La banalización del hecho poético

/por Pedro Luis Menéndez/

Tenía que ocurrir. Se trataba sólo de que confluyeran las circunstancias oportunas. Y ha ocurrido. No es una cuestión de cambio de modelos culturales —que también—, ni un asunto menor de cruce generacional —que algo hay de eso—, ni del ocaso intencionado de las humanidades —latente como una amenaza detrás del telón—, es todo más sencillo: mercadotecnia. No lo han decidido los escritores ni los lectores ni las librerías: ha sido sin más una jugada firme de los técnicos de mercado, que suelen apostar a caballo ganador. No siempre aciertan. Esta vez sí, aunque vaya a durar muy poco. Funcionará mientras sea rentable, después adiós y a lo que venga.

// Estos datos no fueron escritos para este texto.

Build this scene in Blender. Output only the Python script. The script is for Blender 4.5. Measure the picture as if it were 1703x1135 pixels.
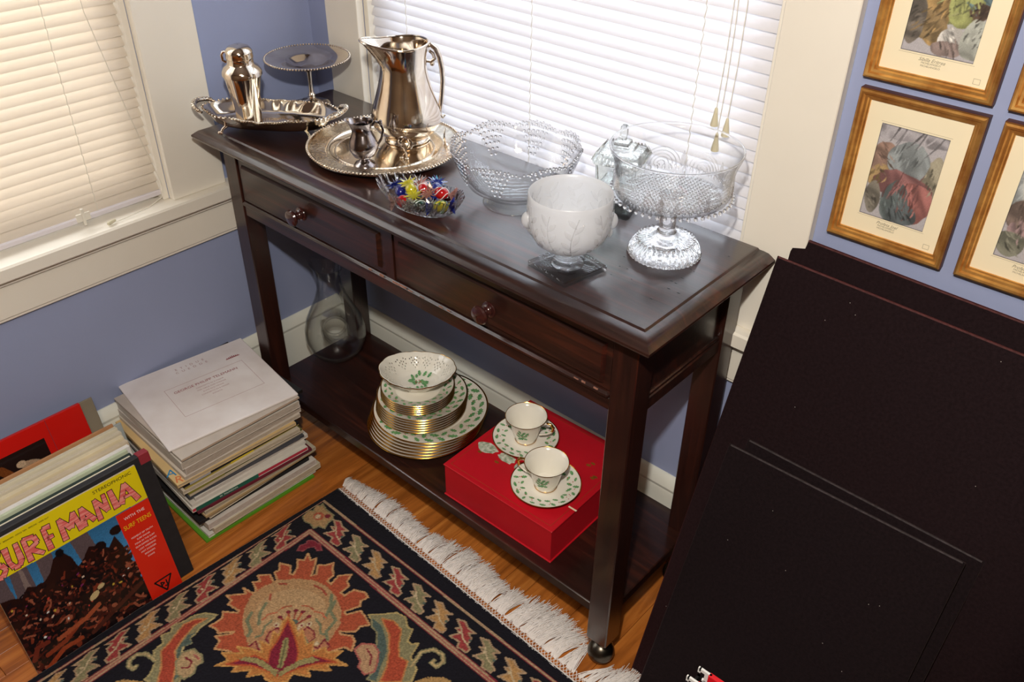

Estamos en los últimos meses (casi años) asistiendo al cruce de opiniones, más o menos bien intencionadas, sobre la calidad literaria de la poesía emergente en las redes sociales y trasladada luego al papel con un excepcional éxito de ventas —o eso nos dicen—, y lo hacemos como si se tratara de un asunto que afecta sobre todo a los listones, cajas, taxonomías, criterios y demás elucubraciones con las que solemos juzgar algo que conocemos con el nombre de poesía (en sus múltiples variedades). Sin embargo, pienso que todo esto es sólo el final (y todo final conlleva un principio subsiguiente) de un largo camino que conduce sin remedio al gobierno absoluto del mercado, como ocurre con los tomates, las manzanas o las patatas de bolsa. No estilística ni hermenéutica, puro mercado.

Para ello hemos necesitado —eso sí— la confluencia de factores coadyuvantes al propio proceso: educativos, políticos, económicos y sociales. Pero vamos por partes. Porque tratar un fenómeno editorial como si se tratara de un fenómeno literario me parece un error que nos empuja a conclusiones cuando menos desafortunadas.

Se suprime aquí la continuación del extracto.